The Antiplanner is a forester and economist with more than fifty years of experience critiquing government land-use and transportation plans.

5 Responses to Be Careful What You Wish For

  1. LazyReader says:

    Wow, money does grow on trees.

  2. jwetmore says:

    I’m not quite sure why the federal government shouldn’t sell some of its landholdings and other assets, even land that is supposed to be conservation land.

    I understand that both Ted Turner and John Malone – two notorious capitalists – each have tens of thousands of acres of conservation land. Turner, for example, is active in the group Trout Unlimited and has spent his own money restoring some Montana streams on his property to native trout species.

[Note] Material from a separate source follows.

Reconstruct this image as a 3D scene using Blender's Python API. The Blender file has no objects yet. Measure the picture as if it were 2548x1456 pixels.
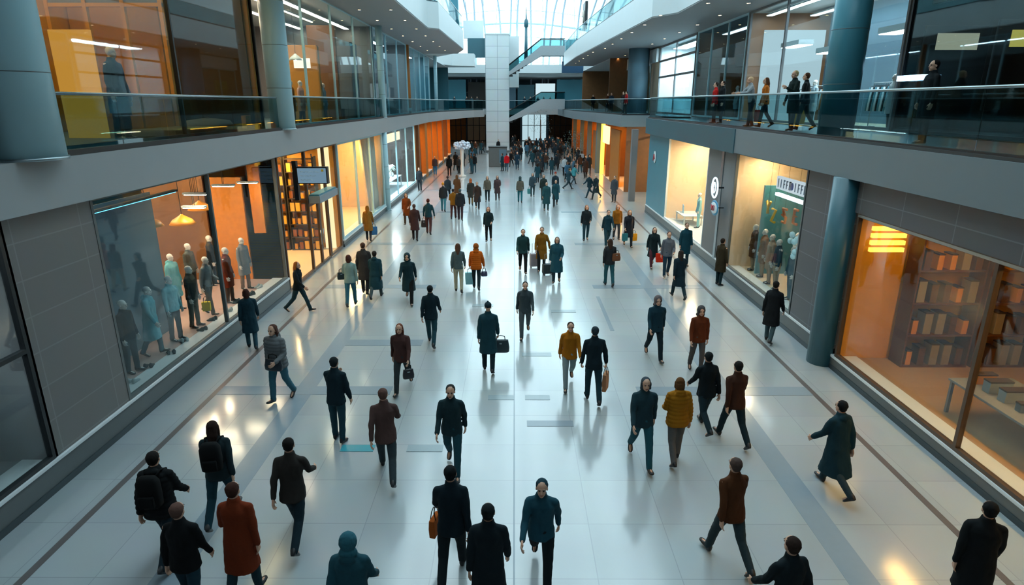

    Other groups that I contribute to, such as The Nature Conservancy, manage lands for conservation and other purposes. One of the good things about The Nature Conservancy is that its management goals are a lot less conflicted than the political goals for managing public land. They can truely act as fiduciaries for their members.

  3. Dan says:

    Again, we see the contrasts in privileging of ‘exchange value’ over ‘existence value’. Just because one prefers one way over another doesn’t mean it is good policy, especially when one considers time horizons.

    DS

  4. Sandy Teal says:

    It seems to me that the different privatization proposals mostly differ on which special interest groups they want to give away federal lands to. The Antiplanner’s proposal at least gives away federal assets to two different interest groups.

    I don’t have any problem with selling federal land, as long as it is just a reasonable amount at a time. Huge sales and give-aways to special interests are just a recipe for disaster. Even the Nature Conservancy ends up in scandal when their people have are tempted with huge secret private gains.

  5. gwtwbmwz3 says:

    The goal is to maintain continuance forested tracts that allow both fauna and flora to not only exist but to thrive. The thought of selling tracts of checkerboarded lands to private is a miasma waiting to happen. You think the gov has a tough time of managing land, wait till Joe Ego meets Portia Pennypincher. Joe is smarter than the rest and Portia wants to make a huge profit.
    Trust lands are not the way to go. There is new blood in the gov that wants to do things in a different way. Drop creating the wheel and work with the educated foresters who do love the land.